Setiap berbincang dengan orang jadul (baca ; tak akrab teknologi), saya merasakan sebuah nilai yang dipegang kukuh. Nilai yang (mungkin) kurang populer di masa sekarang, mulai bias di era generasi saya atau generasi di bawah saya (Milenials). Kerap kali saya dibuat terkesan, sekaligus tumbuh rasa malu pada diri sendiri.
Yaitu "Konsistensi" atau "Ketekunan", nilai yang (bisa jadi) jarang setiap orang mau menjalankannya dengan runut. Adalah Bu Oyo, ibu pemilik usaha kecil skala rumahan manisan pala. Beliau adalah satu diantara sedikit orang, yang bersetia dengan apa yang telah dijalani puluhan tahun.
----
Cuaca panas di daerah Dramaga Bogor - Jawa Barat, sama sekali tak menyurutkan semangat rekan  Kompasianer's, yang tergabung dalam event Liner KPK (Liputan Kuliner -- Kompasianer Penggila Kuliner). Tujuan kami terik siang itu sudah jelas, yaitu menuju rumah Bu Oyo yang ada di perkampungan belakang Pasar Dramaga.

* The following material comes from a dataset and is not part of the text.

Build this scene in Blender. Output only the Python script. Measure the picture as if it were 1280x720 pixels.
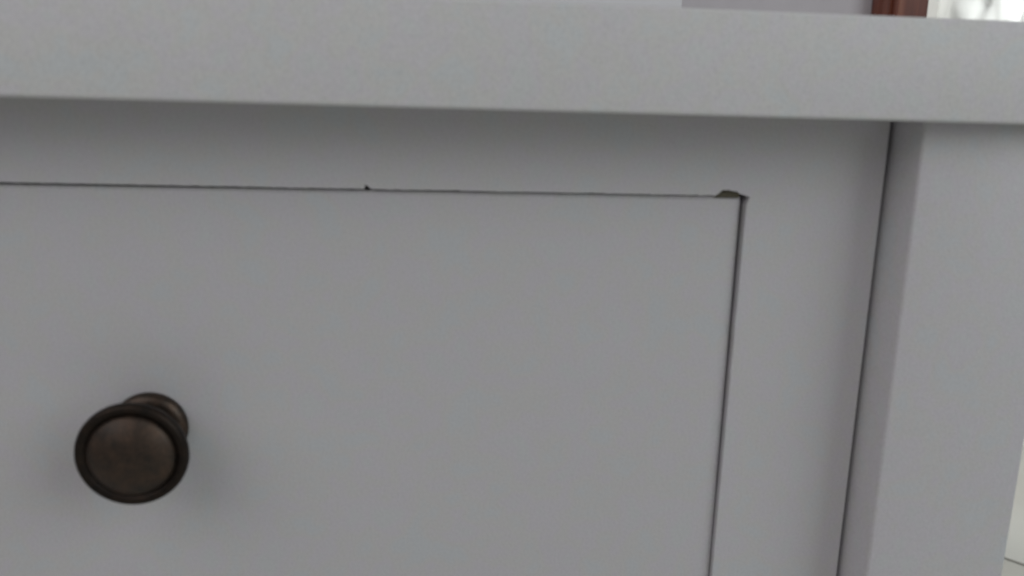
import bpy, bmesh, math, random
from mathutils import Vector, Matrix, noise

for o in list(bpy.data.objects):
    bpy.data.objects.remove(o)
S = bpy.context.scene
C = S.collection
H = 0.52                                   # height of the camera above the floor

# ------------------------------------------------------------------ camera
R = Vector((0.9944371531, -0.1018099024, 0.0270091135))
U = Vector((-0.0046651087, 0.2135974218, 0.9769106296))
F = Vector((0.1052282529, 0.9716022258, -0.2119342578))
cd = bpy.data.cameras.new('camera')
cam = bpy.data.objects.new('camera', cd)
C.objects.link(cam)
cam.matrix_world = Matrix(((R.x, U.x, -F.x, 0), (R.y, U.y, -F.y, -0.27), (R.z, U.z, -F.z, H), (0, 0, 0, 1)))
cd.sensor_width = 36
cd.lens = 36 * 1050 / 1280
cd.clip_start = 0.01
cd.clip_end = 50
cd.dof.use_dof = True
cd.dof.focus_distance = 0.45
cd.dof.aperture_fstop = 10.5
S.camera = cam

# ------------------------------------------------------------------ light
W = bpy.data.worlds.new('World')
S.world = W
W.use_nodes = True
W.node_tree.nodes['Background'].inputs[0].default_value = (1.0, 0.985, 1.0, 1)
W.node_tree.nodes['Background'].inputs[1].default_value = 0.185


def area(name, loc, target, size, power, col, spread=180):
    l = bpy.data.lights.new(name, 'AREA')
    l.shape = 'RECTANGLE'
    l.size, l.size_y = size
    l.energy = power
    l.color = col
    l.spread = math.radians(spread)
    o = bpy.data.objects.new(name, l)
    C.objects.link(o)
    o.location = loc
    o.rotation_euler = (Vector(target) - Vector(loc)).to_track_quat('-Z', 'Y').to_euler()
    return o


area('room_window_light', (1.75, -1.35, 1.45), (0, 0, 0.45), (1.5, 1.5), 15.5, (0.92, 0.985, 1.0))
area('room_left_light', (-1.3, -1.4, 2.0), (0, 0, 0.45), (2.3, 1.9), 15.5, (1.0, 0.955, 0.975))
area('bedding_fill_light', (0.95, 0.25, 1.5), (1.3, 1.45, 0.65), (0.6, 0.6), 5.5, (0.98, 1.0, 0.985), 80)  # added fill, no real window: narrow beam to brighten the bedding
area('far_wall_fill_light', (0.80, 1.95, 2.0), (1.5, 2.2, 0.9), (0.7, 0.7), 24, (1.0, 0.99, 0.96))  # added fill to whiten the far wall and the bedding's left side

S.view_settings.view_transform = 'Standard'
S.view_settings.look = 'None'
S.view_settings.gamma = 1
S.view_settings.use_curve_mapping = False
S.view_settings.exposure = 0.0
S.render.engine = 'CYCLES'


# ------------------------------------------------------------------ materials
def nodes(name):
    m = bpy.data.materials.new(name)
    m.use_nodes = True
    return m, m.node_tree, m.node_tree.nodes['Principled BSDF']


def tex_noise(nt, co, scale, detail=2, rough=0.5, vec_scale=None):
    n = nt.nodes.new('ShaderNodeTexNoise')
    n.inputs['Scale'].default_value = scale
    n.inputs['Detail'].default_value = detail
    n.inputs['Roughness'].default_value = rough
    if vec_scale:
        mp = nt.nodes.new('ShaderNodeMapping')
        mp.inputs['Scale'].default_value = vec_scale
        nt.links.new(co, mp.inputs['Vector'])
        co = mp.outputs['Vector']
    nt.links.new(co, n.inputs['Vector'])
    return n


def ramp(nt, src, stops):
    r = nt.nodes.new('ShaderNodeValToRGB')
    el = r.color_ramp.elements
    while len(el) < len(stops):
        el.new(0.5)
    for e, (p, c) in zip(el, stops):
        e.position = p
        e.color = (*c, 1)
    nt.links.new(src, r.inputs['Fac'])
    return r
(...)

Posisi rumah kami tuju agak menjorok masuk, sehingga kendaraan roda empat kami pesan melalui aplikasi, kesulitan mengantar persis sampai di depan gang. Tetapi tidak masalah, toh kamii bisa jalan kaki dan tidak sampai limapuluh meter.

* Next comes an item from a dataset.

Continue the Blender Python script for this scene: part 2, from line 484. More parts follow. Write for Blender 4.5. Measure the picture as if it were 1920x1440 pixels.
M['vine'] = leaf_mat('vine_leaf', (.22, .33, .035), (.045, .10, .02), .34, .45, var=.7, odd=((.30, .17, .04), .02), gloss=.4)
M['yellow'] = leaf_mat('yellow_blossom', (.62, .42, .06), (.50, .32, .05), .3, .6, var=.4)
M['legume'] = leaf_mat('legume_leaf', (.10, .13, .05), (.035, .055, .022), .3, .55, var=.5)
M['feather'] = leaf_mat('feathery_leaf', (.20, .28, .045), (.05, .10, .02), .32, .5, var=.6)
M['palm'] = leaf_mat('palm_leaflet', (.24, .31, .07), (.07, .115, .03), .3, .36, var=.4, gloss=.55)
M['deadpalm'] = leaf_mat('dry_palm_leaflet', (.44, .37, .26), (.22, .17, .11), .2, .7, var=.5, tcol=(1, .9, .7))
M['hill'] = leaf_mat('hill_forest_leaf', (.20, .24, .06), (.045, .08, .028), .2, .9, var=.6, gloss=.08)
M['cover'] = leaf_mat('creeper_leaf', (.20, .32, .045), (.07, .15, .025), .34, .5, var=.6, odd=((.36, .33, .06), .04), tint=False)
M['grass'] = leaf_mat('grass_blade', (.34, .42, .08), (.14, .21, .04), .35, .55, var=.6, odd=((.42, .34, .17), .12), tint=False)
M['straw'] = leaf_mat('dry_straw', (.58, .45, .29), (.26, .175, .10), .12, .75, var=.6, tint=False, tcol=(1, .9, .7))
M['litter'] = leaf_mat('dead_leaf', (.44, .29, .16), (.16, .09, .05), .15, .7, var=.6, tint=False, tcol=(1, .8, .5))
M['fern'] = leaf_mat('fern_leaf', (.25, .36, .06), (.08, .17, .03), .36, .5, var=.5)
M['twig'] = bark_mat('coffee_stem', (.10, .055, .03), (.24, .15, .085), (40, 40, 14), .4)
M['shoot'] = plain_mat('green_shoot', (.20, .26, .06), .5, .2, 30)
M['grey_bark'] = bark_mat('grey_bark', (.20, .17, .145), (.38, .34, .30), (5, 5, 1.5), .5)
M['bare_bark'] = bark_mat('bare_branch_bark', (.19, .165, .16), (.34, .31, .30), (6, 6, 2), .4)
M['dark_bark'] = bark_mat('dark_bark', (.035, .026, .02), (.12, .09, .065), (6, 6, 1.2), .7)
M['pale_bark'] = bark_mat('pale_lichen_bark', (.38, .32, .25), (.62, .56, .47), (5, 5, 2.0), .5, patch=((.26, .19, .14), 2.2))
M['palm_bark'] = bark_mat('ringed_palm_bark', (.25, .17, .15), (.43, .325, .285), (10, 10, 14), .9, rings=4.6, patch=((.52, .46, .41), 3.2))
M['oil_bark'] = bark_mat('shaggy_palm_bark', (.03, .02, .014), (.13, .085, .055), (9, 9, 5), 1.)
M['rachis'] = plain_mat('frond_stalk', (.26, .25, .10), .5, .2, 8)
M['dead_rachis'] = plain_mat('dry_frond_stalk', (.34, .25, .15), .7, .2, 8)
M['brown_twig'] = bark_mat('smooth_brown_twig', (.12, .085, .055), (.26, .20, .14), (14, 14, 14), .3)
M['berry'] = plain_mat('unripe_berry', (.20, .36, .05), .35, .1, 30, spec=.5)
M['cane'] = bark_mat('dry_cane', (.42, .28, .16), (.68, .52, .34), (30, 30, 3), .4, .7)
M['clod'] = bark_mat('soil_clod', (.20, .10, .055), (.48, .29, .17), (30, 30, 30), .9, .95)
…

Melihat sikap ibu usia jelang 60-an ini, saya jadi ingat dengan ibu saya di kampung, yang separuh lebih dari hidupnya untuk berdagang di pasar. Tak terbersit sedikitpun niat pindah profesi, meski hidupnya begitu begitu saja sampai usia tuanya.
Alasan Bu Oyo bertahan dengan manisan pala, karena tidak punya keahlian lain (untuk kegiatan ekonomi) selain membuat manisan pala. Sikap atas konsistensi bu Oyo patut kita apresiasi, tetapi semestinya diimbuhi dengan aspek lain, misalnya promosi dan tehnik pemasaran yang tepat.

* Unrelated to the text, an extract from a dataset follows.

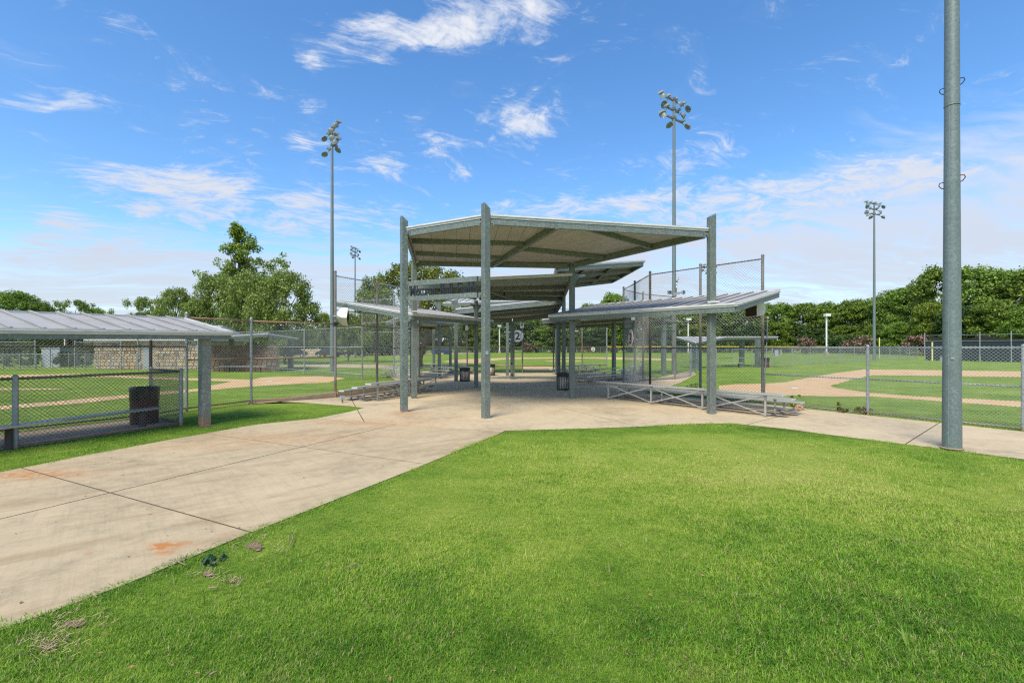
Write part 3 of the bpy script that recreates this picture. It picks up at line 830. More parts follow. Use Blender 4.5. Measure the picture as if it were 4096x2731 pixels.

Apabila tiga hal (konsisten, promosi, pemasan) ini disatukan, saya yakin manisan pala buatan bu Oyo bisa berkembang dengan baik. dan bisa saja, satu dari lima anak bu Oyo tertarik meneruskan usaha turun temurun, yang dirintis sejak 79 tahun silam.
Proses Pembuatan Manisan Pala
Setidaknya membutuhkan waktu sekira seminggu, untuk menyulap buah pala mentah menjadi manisan pala siap dikonsumsi dan dipasarkan. Mula mula buah pala mentah, direndam dengan air garam selama tiga hari ( dari buah pala masih ada kulitnya kemudian dikupas dan dipisahkan bijinya).
Setelah buah pala diangkat dari air garam rendaman dan ditiriskan, kemudian dibagi menjadi dua bagian sesuai kebutuhan (dibuat manisan pala kering dan manisan pala basah).
Calon buah pala yang dibuat manisan pala kering, daging buah pala diiris berbentuk seperti bunga (diiris membentuk kelopak). Sementara buah paka yang dibuat manisan pala basah, daging buah pala dipotong dua dengan bentuk lebih simple (ada di gambar).
Sementara untuk manisan pala basah, setelah diiris sedemikian rupa selanjutnya difermentasi dengan air sirup (air gula) hingga meresap. Untuk manisan pala basah, bu Oyo hanya membuat satu warna yaitu warna asli buah pala.
Untuk harga pasaran, bu Oyo memasang harga Rp.35 ribu/ kg manisan pala kering, dan Rp.30ribu/kg untuk manisan pala basah. Untuk eceran ukuran kecil, bu Oyo membuat bungkusan seberat  250 gram diharga Rp. 10ribu.
Manisan pala kering dikemas, bisa bertahan hingga satu tahun-an, sementara untuk manisan pala basah masih layak konsusmsi hingga enam bulan kedepan. Â Bu Oyo menjual manisan pala tanpa merek, karena reseller yang akan mengemas ulang disertai label merek.
Hanya satu yang terbersit di benak saya, bagaimana nasib manisan pala selepas bu Oyo. Kalau tidak ada inovasi, bisa-bisa manisan pala akan kalah bersaing dengan panganan lainnya.
Saya pikir butuh perhatian khusus dari pemerintah, agar manisan pala tidak layu sebelum berkembang. Sejauh ini bu Oyo mengakui, dari pemerintah pernah memberi bantuan berupa peralatan. Sedangkan bantuan seperti pelatihan atau dana, belum pernah diterima bu Oyo.
Manisan pala adalah cerminan dari sebuah ketekunan -- salam KPK, We Eat We Write.